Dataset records

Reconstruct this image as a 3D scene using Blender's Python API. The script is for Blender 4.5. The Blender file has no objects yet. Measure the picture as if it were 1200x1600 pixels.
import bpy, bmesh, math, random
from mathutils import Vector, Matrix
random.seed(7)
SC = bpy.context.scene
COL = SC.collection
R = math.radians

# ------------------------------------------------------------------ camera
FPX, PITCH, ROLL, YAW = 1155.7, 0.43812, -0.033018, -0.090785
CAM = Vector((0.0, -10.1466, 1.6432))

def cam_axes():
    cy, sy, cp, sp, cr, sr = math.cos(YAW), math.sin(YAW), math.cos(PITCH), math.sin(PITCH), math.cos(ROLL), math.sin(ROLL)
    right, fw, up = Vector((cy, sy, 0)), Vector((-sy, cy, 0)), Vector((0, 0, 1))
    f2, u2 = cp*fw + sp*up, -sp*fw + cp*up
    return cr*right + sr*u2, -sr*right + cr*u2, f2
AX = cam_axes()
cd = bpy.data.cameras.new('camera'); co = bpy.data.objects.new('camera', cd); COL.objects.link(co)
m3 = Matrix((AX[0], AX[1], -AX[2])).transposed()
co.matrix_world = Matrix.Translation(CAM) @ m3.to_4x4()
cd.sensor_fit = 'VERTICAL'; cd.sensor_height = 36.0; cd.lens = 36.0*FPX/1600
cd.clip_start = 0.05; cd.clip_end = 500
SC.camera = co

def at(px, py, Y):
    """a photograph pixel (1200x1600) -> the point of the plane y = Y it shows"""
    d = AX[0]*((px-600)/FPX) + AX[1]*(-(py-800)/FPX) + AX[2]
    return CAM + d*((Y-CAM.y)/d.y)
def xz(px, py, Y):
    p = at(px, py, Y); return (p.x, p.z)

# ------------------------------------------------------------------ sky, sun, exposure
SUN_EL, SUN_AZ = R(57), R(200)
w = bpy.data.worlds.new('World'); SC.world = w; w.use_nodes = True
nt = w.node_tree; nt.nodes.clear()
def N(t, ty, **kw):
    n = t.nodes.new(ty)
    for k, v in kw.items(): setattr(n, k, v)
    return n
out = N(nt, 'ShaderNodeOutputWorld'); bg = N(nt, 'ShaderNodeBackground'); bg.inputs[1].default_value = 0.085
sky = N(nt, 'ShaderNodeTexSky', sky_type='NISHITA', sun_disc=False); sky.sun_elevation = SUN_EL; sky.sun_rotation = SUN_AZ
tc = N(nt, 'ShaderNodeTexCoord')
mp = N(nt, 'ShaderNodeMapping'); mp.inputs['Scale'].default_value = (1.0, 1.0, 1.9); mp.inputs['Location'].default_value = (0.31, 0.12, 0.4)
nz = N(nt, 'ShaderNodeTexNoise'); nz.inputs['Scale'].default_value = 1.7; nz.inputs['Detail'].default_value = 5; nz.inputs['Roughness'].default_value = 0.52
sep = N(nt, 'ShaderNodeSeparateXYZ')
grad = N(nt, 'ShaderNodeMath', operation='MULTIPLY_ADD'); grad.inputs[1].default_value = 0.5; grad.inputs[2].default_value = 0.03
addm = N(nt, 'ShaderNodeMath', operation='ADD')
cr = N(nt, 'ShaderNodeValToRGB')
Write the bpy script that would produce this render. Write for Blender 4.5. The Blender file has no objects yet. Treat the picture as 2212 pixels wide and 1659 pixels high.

BRIEF:
Print out all the entries precisely as written.

CORRECT RESPONSE:
Reconstruct this image as a 3D scene using Blender's Python API. The script is for Blender 4.5. The Blender file has no objects yet. Measure the picture as if it were 1200x1600 pixels.
import bpy, bmesh, math, random
from mathutils import Vector, Matrix
random.seed(7)
SC = bpy.context.scene
COL = SC.collection
R = math.radians

# ------------------------------------------------------------------ camera
FPX, PITCH, ROLL, YAW = 1155.7, 0.43812, -0.033018, -0.090785
CAM = Vector((0.0, -10.1466, 1.6432))

def cam_axes():
    cy, sy, cp, sp, cr, sr = math.cos(YAW), math.sin(YAW), math.cos(PITCH), math.sin(PITCH), math.cos(ROLL), math.sin(ROLL)
    right, fw, up = Vector((cy, sy, 0)), Vector((-sy, cy, 0)), Vector((0, 0, 1))
    f2, u2 = cp*fw + sp*up, -sp*fw + cp*up
    return cr*right + sr*u2, -sr*right + cr*u2, f2
AX = cam_axes()
cd = bpy.data.cameras.new('camera'); co = bpy.data.objects.new('camera', cd); COL.objects.link(co)
m3 = Matrix((AX[0], AX[1], -AX[2])).transposed()
co.matrix_world = Matrix.Translation(CAM) @ m3.to_4x4()
cd.sensor_fit = 'VERTICAL'; cd.sensor_height = 36.0; cd.lens = 36.0*FPX/1600
cd.clip_start = 0.05; cd.clip_end = 500
SC.camera = co

def at(px, py, Y):
    """a photograph pixel (1200x1600) -> the point of the plane y = Y it shows"""
    d = AX[0]*((px-600)/FPX) + AX[1]*(-(py-800)/FPX) + AX[2]
    return CAM + d*((Y-CAM.y)/d.y)
def xz(px, py, Y):
    p = at(px, py, Y); return (p.x, p.z)

# ------------------------------------------------------------------ sky, sun, exposure
SUN_EL, SUN_AZ = R(57), R(200)
w = bpy.data.worlds.new('World'); SC.world = w; w.use_nodes = True
nt = w.node_tree; nt.nodes.clear()
def N(t, ty, **kw):
    n = t.nodes.new(ty)
    for k, v in kw.items(): setattr(n, k, v)
    return n
out = N(nt, 'ShaderNodeOutputWorld'); bg = N(nt, 'ShaderNodeBackground'); bg.inputs[1].default_value = 0.085
sky = N(nt, 'ShaderNodeTexSky', sky_type='NISHITA', sun_disc=False); sky.sun_elevation = SUN_EL; sky.sun_rotation = SUN_AZ
tc = N(nt, 'ShaderNodeTexCoord')
mp = N(nt, 'ShaderNodeMapping'); mp.inputs['Scale'].default_value = (1.0, 1.0, 1.9); mp.inputs['Location'].default_value = (0.31, 0.12, 0.4)
nz = N(nt, 'ShaderNodeTexNoise'); nz.inputs['Scale'].default_value = 1.7; nz.inputs['Detail'].default_value = 5; nz.inputs['Roughness'].default_value = 0.52
sep = N(nt, 'ShaderNodeSeparateXYZ')
grad = N(nt, 'ShaderNodeMath', operation='MULTIPLY_ADD'); grad.inputs[1].default_value = 0.5; grad.inputs[2].default_value = 0.03
addm = N(nt, 'ShaderNodeMath', operation='ADD')
cr = N(nt, 'ShaderNodeValToRGB')
Write the bpy script that would produce this render. Write for Blender 4.5. The Blender file has no objects yet. Treat the picture as 2212 pixels wide and 1659 pixels high.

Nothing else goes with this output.